An investor enters an order to buy 400 shares of HRJ @ 56 on the NYSE. Which of the following statements are TRUE regarding this order?

The designated market maker may hold this order in his book
The order may only be executed at 56
A portion of the 400 shares may be purchased
The order must be executed immediately

The designated market maker may hold this order in his book

A portion of the 400 shares may be purchased

A designated market maker is permitted to hold a stop, limit, and stop-limit order

A 6% bond is selling at a 6.25% basis. The bond will mature in 25 years and has 3 call dates. Which of the following bonds will give the investor the best return?

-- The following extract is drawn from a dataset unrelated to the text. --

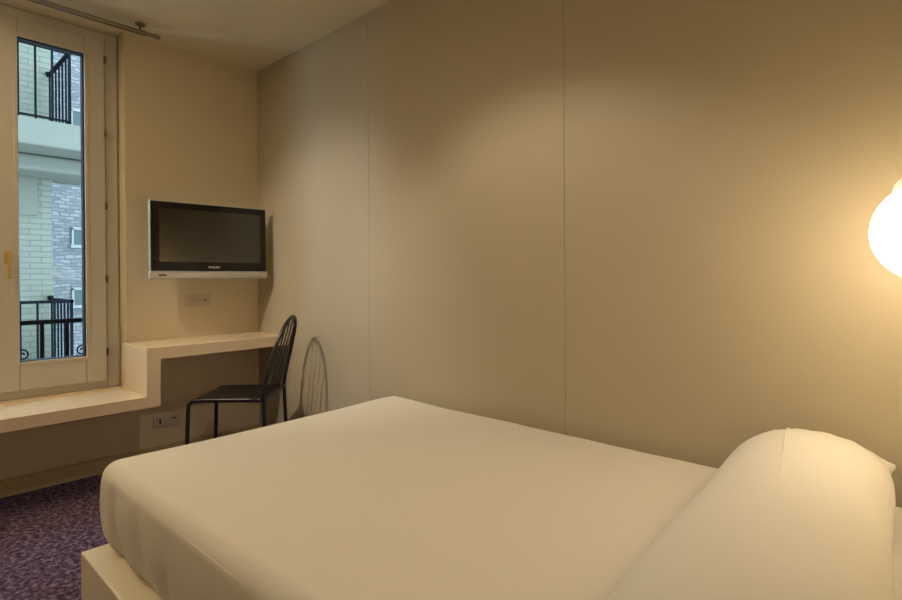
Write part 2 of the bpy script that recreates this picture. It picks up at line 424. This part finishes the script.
# ------------------------------------------------------------------ bed
bed = thing('platform_bed', 'low cream platform bed with tightly fitted white sheet', 'bed', (2.55, -.72, 0))
def bw(bm): bmesh.ops.translate(bm, vec=(-2.55, .72, 0), verts=bm.verts[:]); return bm
PZ = .22
bm = new(); box(bm, 1.505, 3.90, -1.433, -.020, .035, PZ, .004, 2); obj('platform', bw(bm), PLAT, bed, False, 'cream lacquered platform base')
bm = new(); box(bm, 1.60, 3.62, -1.34, -.10, 0, .036); obj('plinth', bw(bm), BLACK, bed, False, 'dark recessed plinth')
def rbox(x0, x1, y0, y1, z0, z1, r, nseg, fn=None):
    bm = new(); bmesh.ops.create_cube(bm, size=2)
    bmesh.ops.subdivide_edges(bm, edges=bm.edges[:], cuts=nseg, use_grid_fill=True)
    c = Vector(((x0 + x1) / 2, (y0 + y1) / 2, (z0 + z1) / 2)); h = Vector(((x1 - x0) / 2, (y1 - y0) / 2, (z1 - z0) / 2))
    def warp(t, rr, hh):      # put more vertices in the rounded border
        f = 1 - rr / hh; s = 1 if t >= 0 else -1; t = abs(t)
        return s * (t / .72 * f if t < .72 else f + (t - .72) / .28 * (1 - f))
    for v in bm.verts:
        u = Vector((warp(v.co.x, r[0], h.x), warp(v.co.y, r[1], h.y), warp(v.co.z, r[2], h.z)))
        q = Vector((u.x * h.x, u.y * h.y, u.z * h.z))
        inn = Vector([max(-(h[k] - r[k]), min(h[k] - r[k], q[k])) for k in range(3)])
        d = Vector([(q[k] - inn[k]) / r[k] for k in range(3)])
        if d.length > 1e-6:
            d.normalize()
        p = inn + Vector([d[k] * r[k] for k in range(3)])
        n = Vector([d[k] / r[k] for k in range(3)]); n = n.normalized() if n.length > 1e-9 else Vector((0, 0, 1))
        P = c + p
        if fn: P = fn(P, n)
        v.co = P
    return bm
def mfn(P, n):
    side = math.sqrt(n.x ** 2 + n.y ** 2)
    zt = (P.z - PZ) / .29
    P = P.copy()
    # outward belly of the sides
    if side > .3:
        P += Vector((n.x, n.y, 0)) * .014 * math.sin(max(0, min(1, zt)) * PI)
        # tucked pleats on the near side and round the foot corner
        s = P.x * 1.0 - P.y * .6
        env = max(0, 1 - max(0, zt - .15) / .70)
        w = .35 - (1 - abs(math.sin(s * 15 + 1.2 * noise.noise(Vector((s * 3, 0, P.z * 3)))))) ** 2 - .45 * (1 - abs(math.sin(s * 31 + 1.3 + (P.z - PZ) * 3))) ** 3
        loc = math.exp(-((P.x - 1.72) / .20) ** 2) + .22 + .5 * math.exp(-((P.x - 1.98) / .16) ** 2)
        P += Vector((n.x, n.y, 0)) * (.024) * w * env * loc * side
    if n.z > .3:
        P.z += .006 * noise.noise(Vector((P.x * 1.6, P.y * 1.6, 0))) + .0016 * noise.noise(Vector((P.x * 9, P.y * 3, 2)))
        # shallow sleeping hollow; the rim stays a little higher at the far foot corner
        P.z += .012 * math.exp(-(((P.x - 1.58) / .22) ** 2 + ((P.y + .14) / .22) ** 2))
    return P
bm = rbox(1.462, 3.86, -1.366, -.030, PZ - .002, .499, (.07, .048, .052), 170, mfn)
mt_o = obj('mattress', bw(bm), SHEET, bed, 180, 'mattress in a taut white sheet')

# pillows
def pillow(name, label, xc, hx, y0, y1, z0, zt, e, m, seam=True, seedv=0, tips=()):
    t = thing(name, label, 'pillow', (xc, (y0 + y1) / 2, z0))
    bm = new(); NU, NV = 56, 90; rings = []
    yc, hy = (y0 + y1) / 2, (y1 - y0) / 2
    hu = (zt - z0) * .60; hl = (zt - z0) * .40
    def surf(u, v):
        k = max(0.0, 1 - abs(v) ** 7) ** .42
        a = u
        ca, sa = math.cos(a), math.sin(a)
        x = math.copysign(abs(ca) ** (2 / e), ca) * hx * (.70 + .30 * k)
        z = math.copysign(abs(sa) ** (2 / e), sa) * (hu if sa > 0 else hl) * k
        x += .055 * (1 - v) / 2
        P = Vector((x, v * hy, hl + z))
        nn = noise.noise(Vector((P.x * 5 + seedv, P.y * 4, P.z * 5))) * .007 + noise.noise(Vector((P.x * 13, P.y * 8 + seedv, P.z * 13))) * .0025
        if sa > -.2:
            P.z += nn * k; P.x += nn * ca
        # fine radial creases running in from the closed ends
        ed = max(0, abs(v) - .72) / .28
        P.z += .004 * ed * math.sin(a * 17 + seedv) * (1 if sa > 0 else 0) * k
        for (tu, tv, amt) in tips:
            d = math.exp(-((a - tu) / .22) ** 2 - ((v - tv) / .035) ** 2) * amt
            P += Vector((ca, 0, sa * .2)) * d
        return P
    for j in range(NV + 1):
        v = -math.cos(PI * j / NV) * .6 + (-1 + 2 * j / NV) * .4
        rings.append([bm.verts.new(surf(2 * PI * i / NU, v)) for i in range(NU)])
    for a, b in zip(rings, rings[1:]):
        for i in range(NU): bm.faces.new((a[i], a[(i + 1) % NU], b[(i + 1) % NU], b[i]))
    bm.faces.new(rings[0]); bm.faces.new(rings[-1])
    c = obj('pillowcase', bm, m, t, 180)
    if seam:
        bm = new(); pts = []
        for j in range(40):
            v = .985 - j * .032
            p = surf(PI / 2 + .38 - .012 * j, v); pts.append(p + Vector((0, 0, .0008 - .0035 * (j / 39) ** 3)))
        tube(bm, pts, [.0032 * (1 - .85 * i / 39) for i in range(40)], 8); obj('seam', bm, m, c, True)
    return t
pillow('bolster_pillow', 'long plump white bolster pillow across head of bed', 3.336, .176, -1.35, -.04, .503, .704, 2.05, PILLOW, True, 3.0, ((.32, .93, .03),))
pillow('flat_pillow', 'flatter white pillow tucked behind the bolster at bed head', 3.70, .155, -1.25, -.06, .501, .592, 2.1, PILLOW, False, 9.0)

# ------------------------------------------------------------------ globe pendant by the bed
for loc, lab in (((3.594, -.345, 1.211), 'lit white opal globe lamp beside bed head, close to panelled wall'),):
    gl = thing('globe_pendant_lamp', lab, 'lamp', loc)
    GR = .114
    bm = new(); lathe(bm, [(GR * math.sin(PI * i / 32) if 0 < i < 32 else 0, -GR * math.cos(PI * i / 32)) for i in range(33)], (0, 0, 0), 48)
    obj('globe_shade', bm, OPAL, gl, True, 'glowing opal glass globe')
    bm = new(); lathe(bm, [(.072, .080), (.072, .096), (.069, .107), (.060, .117), (.044, .126), (.022, .132), (0, .134)], (0, 0, 0), 36)
    obj('shade_cap', bm, OPALCAP, gl, True, 'pale rounded cap')
    bm = new(); tube(bm, [(0, 0, .132), (0, 0, 2.6 - 1.208 - .02)], .0032, 8); obj('cord', bm, SOCK, gl, True)
    bm = new(); lathe(bm, [(.045, 0), (.045, -.012), (.03, -.022), (.005, -.026), (0, -.026)], (0, 0, 2.6 - 1.208), 28); obj('ceiling_rose', bm, SOCK, gl, True)

# ------------------------------------------------------------------ lamps out of frame, plus an added uplighter as ceiling fill
dl = thing('ceiling_downlight', 'flush round ceiling downlight above bed, just above the picture', 'ceiling light', (DOWNS[1].x, DOWNS[1].y, 2.6))
bm = new(); lathe(bm, [(.040, 0), (.052, 0), (.052, -.004), (.046, -.008), (.040, -.006), (.040, 0)], (0, 0, 0), 32); obj('trim_ring', bm, SILVER, dl, True)
sp = thing('ceiling_spotlight', 'small swivelling ceiling spotlight aimed at chair, just above the picture', 'ceiling light', DOWNS[0])
d = (AIM - DOWNS[0]).normalized(); q = d.to_track_quat('Z', 'Y').to_matrix().to_4x4()
bm = new(); lathe(bm, [(.030, .02), (.033, .02), (.033, -.06), (.02, -.075), (0, -.075), (0, -.068), (.03, -.055), (.03, .02)], (0, 0, 0), 28)
bmesh.ops.transform(bm, matrix=q, verts=bm.verts[:]); obj('lamp_housing', bm, SILVER, sp, True)
bm = new(); tube(bm, [tuple(-d * .06), (-d.x * .06, -d.y * .06, 2.6 - DOWNS[0].z)], .006, 10); obj('stem', bm, SILVER, sp, True)
tl = thing('added_fill_uplighter', 'added unseen uplighter that fills the ceiling with light, left of frame', 'floor lamp', (UPFILL.x, UPFILL.y, 0))
bm = new(); lathe(bm, [(0, 0), (.13, 0), (.13, .012), (.02, .022), (0, .022)], (0, 0, 0), 32); obj('base', bm, BLACK, tl, True)
bm = new(); tube(bm, [(0, 0, .02), (0, 0, 1.81)], .011, 12); obj('pole', bm, BLACK, tl, True)
bm = new(); lathe(bm, [(0, 1.80), (.05, 1.805), (.12, 1.85), (.15, 1.895), (.147, 1.897), (.118, 1.855), (.05, 1.82), (0, 1.815)], (0, 0, 0), 36); obj('bowl_shade', bm, SILVER, tl, True)

# ------------------------------------------------------------------ small round metal foot at the left edge of the carpet
ft = thing('round_stand_base', 'silver rounded stand base on carpet at left frame edge', 'stand', (.47, -1.545, 0))
bm = new(); lathe(bm, [(0, 0), (.052, 0), (.056, .006), (.055, .014), (.045, .022), (.022, .028), (.014, .032), (.012, .06), (0, .062)], (0, 0, 0), 32)
obj('base_disc', bm, CHROME, ft, True)

# ------------------------------------------------------------------ outside: guard rail of this window
gr = thing('window_guard_rail', 'low iron guard rail just outside the window', 'railing', (-.40, -1.4, .5))
bm = new(); box(bm, -.015, .015, -.66, .58, .352, .378, .004, 1); obj('top_bar', bm, IRONB, gr)
bm = new(); box(bm, -.012, .012, -.66, .58, -.03, -.01, .003, 1); obj('bottom_bar', bm, IRONB, gr)
for y in (-.52, -.40, -.28, -.16, -.04, .22, .344, .56):
    bm = new(); box(bm, -.010, .010, y - .010, y + .010, -.012, .355, .002, 1); obj('baluster', bm, IRONB, gr)
def scroll(cy, cz, s):
    pts = []
    for i in range(34):
        a = i / 33 * 1.55 * 2 * PI; r = .008 + .030 * (i / 33)
        pts.append((0, cy + s * r * math.cos(a), cz + r * math.sin(a)))
    return pts
for cy, s in ((.125, 1), (.425, -1), (-.10, 1), (-.34, -1)):
    bm = new(); tube(bm, scroll(cy, .175, s), .0045, 8)
    tube(bm, smooth_path([(0, cy + s * .03, .15), (0, cy + s * .01, .09), (0, cy - s * .03, .04), (0, cy, -.012)], 5), .0045, 8)
    obj('scroll', bm, IRONB, gr, True)
# side stays that fix the rail back to the facade
for y in (-.655, .575):
    for z in (.357, -.028): obj('wall_stay', box(new(), 0, .245, y - .008, y + .008, z, z + .016), IRONB, gr)

# ------------------------------------------------------------------ outside: buildings
gb = thing('green_brick_building', 'pale green brick building with balconies across the courtyard', 'building', (-4.95, -.22, -6))
bm = new(); box(bm, -4, 0, -7, 0, 0, 12.6); obj('brick_wall', bm, GBRICK, gb)
for i, zf in enumerate((.03, 2.93)):
    bm = new(); box(bm, -.3, 1.12, -6.5, .55, zf + 6 - .30, zf + 6, .02, 2); box(bm, -.3, .62, -6.5, .40, zf + 6 - .50, zf + 6 - .30, .05, 3)
    obj('balcony_slab', bm, GREENISH, gb, False, 'smooth pale green balcony slab')
    bm = new(); box(bm, 0, .03, -.62, -.16, zf + 6 - .98, zf + 6 - .50, .005, 1); obj('plaster_panel', bm, GREENISH, gb)
def balcony_railing(zf, label):
    t = thing('balcony_railing', label, 'railing', (-3.9, -.255, zf + .001), 0, None)
    ht = .845
    bm = new(); box(bm, -.02, .02, -5.5, .02, ht - .02, ht + .015, .004, 1); box(bm, -1.03, .02, -.02, .02, ht - .02, ht + .015, .004, 1); obj('handrail', bm, IRON, t)
    bm = new(); box(bm, -.012, .012, -5.5, .012, .03, .05); box(bm, -1.03, .012, -.012, .012, .03, .05); obj('bottom_rail', bm, IRON, t)
    for k in range(14):
        y = -.0 if k == 0 else -.165 - .155 * (k - 1)
        w = .014 if k == 0 else .010
        bm = new(); box(bm, -w, w, y - w, y + w, .0, ht); obj('baluster', bm, IRON, t)
    for k in range(6):
        x = -.16 - k * .16
        bm = new(); box(bm, x - .009, x + .009, -.009, .009, .04, ht); obj('baluster', bm, IRON, t)
    bm = new(); lathe(bm, [(0, -.03), (.03, -.02), (.035, 0), (.03, .02), (0, .03)], (-1.02, 0, ht + .02), 14); obj('end_knob', bm, IRON, t, True)
balcony_railing(2.93, 'dark iron balcony railing above, upper of the two across the courtyard')
balcony_railing(.03, 'dark iron balcony railing below, lower of the two across the courtyard')
sb = thing('stone_building', 'blue-grey rough stone building at the rear of the courtyard', 'building', (-9, 1, -6))
bm = new(); box(bm, -3, 0, -6, 9, 0, 13.6); obj('stone_wall', bm, STONE, sb)
for zc in (.79, 1.98, 4.32, 6.4):
    z = zc + 6
    bm = new(); box(bm, -.02, .05, -.14, .16, z - .22, z - .16); box(bm, -.02, .04, -.12, -.085, z - .17, z + .17); box(bm, -.02, .04, .115, .15, z - .17, z + .17); box(bm, -.02, .04, -.12, .15, z + .14, z + .19)
    fr = obj('window_frame', bm, WFRAME, sb, False, 'white window surround')
    bm = new(); box(bm, -.02, .02, -.085, .115, z - .16, z + .14); obj('window_pane', bm, FARGLASS, fr)
co = struct('ground_1', box(new(), -13, -.3, -9, 11, -6.1, -6), GREENISH, label='courtyard ground far below')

The bond is called after 10 years at 103
The bond is called after 15 years at 102
The bond is called after 20 years at 101
The bond is held to maturity

The bond is called after 10 years at 103

The bond is selling at a discount. The first call in 10 years at 103 will give the investor the best return. The investor receives the highest call price in the shortest number of years.

An investor purchases 10 XYZ October 40 puts when the market price of XYZ is $41 per share, and pays a premium of $3. What is the maximum loss this investor could incur?

$3,000 (total premiums)

When opening an account for an employee of FINRA, the member firm is required to:

Send duplicate confirmations only
Send duplicate account statements only
Send both duplicate confirmations and account statements
Have the account approved by the chief compliance officer

Send duplicate account statements only

A member firm is required to send duplicate account statements to FINRA when a customer of the firm is an employee of FINRA. The member firm would need written instructions from the employee of FINRA when opening an account in order to send the duplicate account statements. There is no requirement to send duplicate confirmations or have the account approved by a chief compliance officer.